In Anwendung der Rechtsprechung des BSG (Urteil vom 23. August 2007 - B 4 RS 4/06 R - RdNr. 24 ff.; Urteil vom 30. Oktober 2014 - B 5 RS 1/13 R - RdNr. 15, 16; Urteil vom 23. Juli 2015 - B 5 RS 9/14 R - RdNr. 13, 14, juris) ist die Bergmannsprämie nach alledem kein durch die Beklagte festzustellendes Arbeitsentgelt. Der gegenteiligen Ansicht des 22. Senats des LSG B.-B. (Urteil vom 19. November 2015 - L 22 R 588/13 -, juris) folgt der Senat nicht. Der 22. Senat des LSG B.-B. meint, der entscheidende Unterschied, die bundesdeutsche Bergmannsprämie als (steuerrechtliche) Subvention einerseits und die zusätzliche Belohnung im Bergbau in der DDR als Bestandteil des Arbeitsverdienstes andererseits, werde vom 1. Senat des LSG Sachsen-Anhalt nicht berücksichtigt (Urteil vom 19. November 2015 - L 22 R 588/13 -, RdNr. 66, juris). Es ist zutreffend, dass es sich bei der bundesdeutschen Bergmannsprämie um eine steuerrechtliche Subvention handelte, diese also letztlich aus dem Staatshaushalt finanziert wurde. Die Auszahlung erfolgte aber durch den Arbeitgeber (§ 3 Abs. 1 Satz 1 des Gesetzes über Bergmannsprämien). Angesichts der staatlichen Planwirtschaft der DDR vermag der Senat insoweit keinen wesentlichen Unterschied zu erkennen. Denn auch in der DDR mit ihren volkseigenen Bergbaubetrieben war die zusätzliche Belohnung im Bergbau zumindest mittelbar eine staatliche Subvention. Entscheidend ist für den Senat die dargestellte, im Wesentlichen identische Zielstellung der Zahlungen, nämlich die Kohleindustrie als Motor für einen Wirtschaftsaufschwung nach dem Krieg zu fördern. Selbst wenn die Bergmannsprämie grundsätzlich zu berücksichtigendes Arbeitsentgelt wäre, ist hier der tatsächliche Zufluss an den Kläger weder nachgewiesen noch glaubhaft gemacht, worauf die Beklagte zutreffend hingewiesen hat.

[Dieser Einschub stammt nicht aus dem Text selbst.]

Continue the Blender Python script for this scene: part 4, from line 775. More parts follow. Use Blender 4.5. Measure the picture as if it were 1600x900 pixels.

Die Kostenentscheidung beruht auf § 193 SGG.

Gründe für eine Zulassung der Revision im Sinne von § 160 Abs. 2 SGG liegen nicht vor. Die Rechtssache hat insbesondere keine grundsätzliche Bedeutung, denn der Senat hat den geltend gemachten Anspruch auf der Grundlage der gefestigten Rechtsprechung des BSG geprüft. Eine entscheidungserhebliche Abweichung von einer Entscheidung des BSG, des Gemeinsamen Senats der obersten Gerichtshöfe des Bundes oder des Bundesverfassungsgerichts liegt ebenfalls nicht vor.